Techy Thursday - My Winter Airflo Flyline Kit
With winter well and truly in effect our summertime floating kit won’t do too much to get us deep to where the fish now are. Fish are holding deeper in the lakes as temperatures plummet, out back of the rip and beyond the drop offs. Here are three lines that get a real workout from me over the winter months and ensure that myself, and my clients are fishing where the fish will be.
Airflo Sixth Sense Clear Camo Intermediate
This is the elegant line in my winter collection and one I most enjoy fishing. Fishing lake edges and across weed beds this line blends right in. With low stretch power core there’s just enough give to protect lighter tippets when eaten mid strip, yet enough sensitivity to feel the slightest bump. The 20’ front taper wont chew up the surface and allows a smooth, controlled presentation to wary, shallow water cruisers. The fast intermediate is a great line for minimal disturbance on those often bright, glassy mid-winter days when you only want to be a couple of feet subsurface.
A fast sink, integrated shooting head for banging out the distance and getting deep on still waters, big rivers and estuaries. Even on smaller still waters where fast stripping buggers are called for, this 7ips sinker will keep your flies down where you want them without lifting to the top. One piece polyurethane lines are some of the thinnest, yet most durable on the market ensuring you get deep through the column, fast with minimal resistance.

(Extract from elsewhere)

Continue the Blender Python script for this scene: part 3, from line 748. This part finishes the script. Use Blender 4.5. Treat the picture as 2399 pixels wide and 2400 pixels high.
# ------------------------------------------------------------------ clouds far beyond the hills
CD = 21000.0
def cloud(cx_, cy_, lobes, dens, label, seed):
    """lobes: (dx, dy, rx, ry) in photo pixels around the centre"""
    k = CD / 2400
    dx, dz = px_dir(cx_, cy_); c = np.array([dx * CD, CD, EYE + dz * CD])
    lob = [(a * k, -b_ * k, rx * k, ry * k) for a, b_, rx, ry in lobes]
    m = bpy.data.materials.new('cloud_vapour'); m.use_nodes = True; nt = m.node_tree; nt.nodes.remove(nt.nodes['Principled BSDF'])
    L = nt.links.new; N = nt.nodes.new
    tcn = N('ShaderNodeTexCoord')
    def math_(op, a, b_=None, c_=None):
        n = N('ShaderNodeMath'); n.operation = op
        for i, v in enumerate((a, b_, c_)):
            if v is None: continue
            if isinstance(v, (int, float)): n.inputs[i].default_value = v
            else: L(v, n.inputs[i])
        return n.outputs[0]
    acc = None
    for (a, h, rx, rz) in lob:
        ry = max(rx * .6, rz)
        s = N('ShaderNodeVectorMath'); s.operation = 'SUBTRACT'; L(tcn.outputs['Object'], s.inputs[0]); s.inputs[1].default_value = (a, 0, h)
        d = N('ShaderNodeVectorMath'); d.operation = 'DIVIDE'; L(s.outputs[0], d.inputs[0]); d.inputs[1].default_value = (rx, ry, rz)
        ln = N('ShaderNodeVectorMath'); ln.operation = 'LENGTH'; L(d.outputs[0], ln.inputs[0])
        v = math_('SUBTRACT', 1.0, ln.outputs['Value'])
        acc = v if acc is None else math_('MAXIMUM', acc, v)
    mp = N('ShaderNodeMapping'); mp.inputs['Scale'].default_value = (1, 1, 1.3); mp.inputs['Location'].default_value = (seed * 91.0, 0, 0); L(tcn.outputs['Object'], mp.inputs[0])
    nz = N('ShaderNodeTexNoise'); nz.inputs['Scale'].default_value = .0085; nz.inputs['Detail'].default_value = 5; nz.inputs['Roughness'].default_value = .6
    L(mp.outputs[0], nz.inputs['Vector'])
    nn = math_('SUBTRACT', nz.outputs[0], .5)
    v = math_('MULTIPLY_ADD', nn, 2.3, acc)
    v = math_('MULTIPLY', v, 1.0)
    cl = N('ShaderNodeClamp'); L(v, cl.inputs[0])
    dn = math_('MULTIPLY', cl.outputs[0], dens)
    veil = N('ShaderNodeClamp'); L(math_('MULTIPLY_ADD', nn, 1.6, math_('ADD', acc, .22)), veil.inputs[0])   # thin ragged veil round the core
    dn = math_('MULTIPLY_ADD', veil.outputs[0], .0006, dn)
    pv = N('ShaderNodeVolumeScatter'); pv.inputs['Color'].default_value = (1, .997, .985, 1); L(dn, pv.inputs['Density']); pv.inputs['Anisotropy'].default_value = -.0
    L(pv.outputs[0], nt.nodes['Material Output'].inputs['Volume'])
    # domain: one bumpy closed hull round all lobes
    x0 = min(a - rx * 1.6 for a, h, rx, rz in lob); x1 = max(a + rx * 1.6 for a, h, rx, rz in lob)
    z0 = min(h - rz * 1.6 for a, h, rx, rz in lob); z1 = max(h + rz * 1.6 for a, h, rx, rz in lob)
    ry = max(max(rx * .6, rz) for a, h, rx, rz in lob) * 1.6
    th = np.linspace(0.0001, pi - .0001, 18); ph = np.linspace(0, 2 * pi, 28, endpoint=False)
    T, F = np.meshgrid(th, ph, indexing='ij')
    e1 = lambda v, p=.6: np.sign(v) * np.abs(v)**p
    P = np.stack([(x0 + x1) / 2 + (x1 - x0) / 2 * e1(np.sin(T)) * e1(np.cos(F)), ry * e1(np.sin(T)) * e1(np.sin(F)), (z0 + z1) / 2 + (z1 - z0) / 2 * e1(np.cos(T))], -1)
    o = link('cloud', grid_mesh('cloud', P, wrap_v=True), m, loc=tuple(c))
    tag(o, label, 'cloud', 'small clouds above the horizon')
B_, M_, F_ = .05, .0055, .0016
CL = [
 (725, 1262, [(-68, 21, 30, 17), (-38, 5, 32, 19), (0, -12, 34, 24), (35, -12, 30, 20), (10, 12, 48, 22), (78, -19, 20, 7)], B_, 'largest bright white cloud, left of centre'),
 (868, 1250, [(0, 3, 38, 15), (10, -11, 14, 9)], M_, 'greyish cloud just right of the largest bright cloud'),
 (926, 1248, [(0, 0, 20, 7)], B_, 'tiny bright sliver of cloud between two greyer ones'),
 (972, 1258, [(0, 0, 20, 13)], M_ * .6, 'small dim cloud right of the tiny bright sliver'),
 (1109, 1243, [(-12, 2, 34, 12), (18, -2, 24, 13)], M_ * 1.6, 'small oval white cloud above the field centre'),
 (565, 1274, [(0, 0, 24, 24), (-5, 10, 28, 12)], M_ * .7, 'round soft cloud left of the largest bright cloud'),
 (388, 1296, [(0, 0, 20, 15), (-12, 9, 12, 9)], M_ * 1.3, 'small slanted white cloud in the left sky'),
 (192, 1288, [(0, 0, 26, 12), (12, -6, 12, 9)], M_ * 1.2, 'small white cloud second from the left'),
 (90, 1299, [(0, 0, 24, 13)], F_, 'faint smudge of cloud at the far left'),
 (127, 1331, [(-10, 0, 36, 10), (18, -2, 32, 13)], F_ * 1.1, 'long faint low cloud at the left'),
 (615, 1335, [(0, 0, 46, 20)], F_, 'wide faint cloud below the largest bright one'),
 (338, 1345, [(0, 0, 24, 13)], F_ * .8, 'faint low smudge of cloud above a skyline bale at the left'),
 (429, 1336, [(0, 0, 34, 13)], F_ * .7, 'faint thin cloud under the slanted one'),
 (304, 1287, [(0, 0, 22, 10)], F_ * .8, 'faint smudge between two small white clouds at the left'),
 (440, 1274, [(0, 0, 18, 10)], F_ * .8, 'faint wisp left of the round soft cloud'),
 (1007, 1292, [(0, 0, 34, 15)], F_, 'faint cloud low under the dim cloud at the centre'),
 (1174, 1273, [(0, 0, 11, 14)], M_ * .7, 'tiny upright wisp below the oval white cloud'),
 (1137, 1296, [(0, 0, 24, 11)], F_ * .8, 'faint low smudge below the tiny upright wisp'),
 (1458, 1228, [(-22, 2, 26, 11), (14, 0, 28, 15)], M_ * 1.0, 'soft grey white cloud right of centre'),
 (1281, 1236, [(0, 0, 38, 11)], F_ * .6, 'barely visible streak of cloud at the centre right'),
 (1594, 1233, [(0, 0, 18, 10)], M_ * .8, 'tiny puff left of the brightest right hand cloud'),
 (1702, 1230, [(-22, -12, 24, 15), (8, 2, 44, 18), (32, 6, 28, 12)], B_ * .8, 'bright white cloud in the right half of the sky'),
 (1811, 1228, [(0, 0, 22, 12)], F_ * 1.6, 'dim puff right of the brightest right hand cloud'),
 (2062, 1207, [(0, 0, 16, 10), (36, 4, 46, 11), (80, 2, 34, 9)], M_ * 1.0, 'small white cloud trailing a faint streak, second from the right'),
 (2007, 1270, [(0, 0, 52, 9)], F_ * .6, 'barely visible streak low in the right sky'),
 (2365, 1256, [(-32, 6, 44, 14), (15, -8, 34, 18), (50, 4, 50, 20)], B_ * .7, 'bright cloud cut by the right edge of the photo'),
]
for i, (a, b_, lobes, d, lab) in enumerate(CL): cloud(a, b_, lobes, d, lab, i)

Unsure of Shooting Heads? Check out our piece here ( https://www.manictackleproject.com/techy-thursday-shooting-heads-forty-plus-lines-and-how-to-handle-them/ ) to have you casting like a champ.
For getting down behind the rocky drop offs, swinging on the single hander or ‘banging the banks’ with streamers, this is a pretty cool line. This quick loading ‘pick up and let rip’ taper features a super slim 17’ DI 7 tip to get down through the column faster than anything on the market. The intermediate belly smooths out the cast to provide optimal control and the floating running line shoots long, and means you’re not struggling to keep a sinking running line at the surface on the shoot.
Though I run a full line up from slow intermediate through to the Di-7, I find I’m constantly fishing either the fast intermediate a foot or three subsurface, or wanting to hit the depths with the Di-7. The Streamer Max is a very adaptable line in still waters, estuaries or river situations and is a regular in my summertime quiver also for pulling streamers and swinging deeper runs.
Don’t limit yourself. Because life’s too short to not catch fish.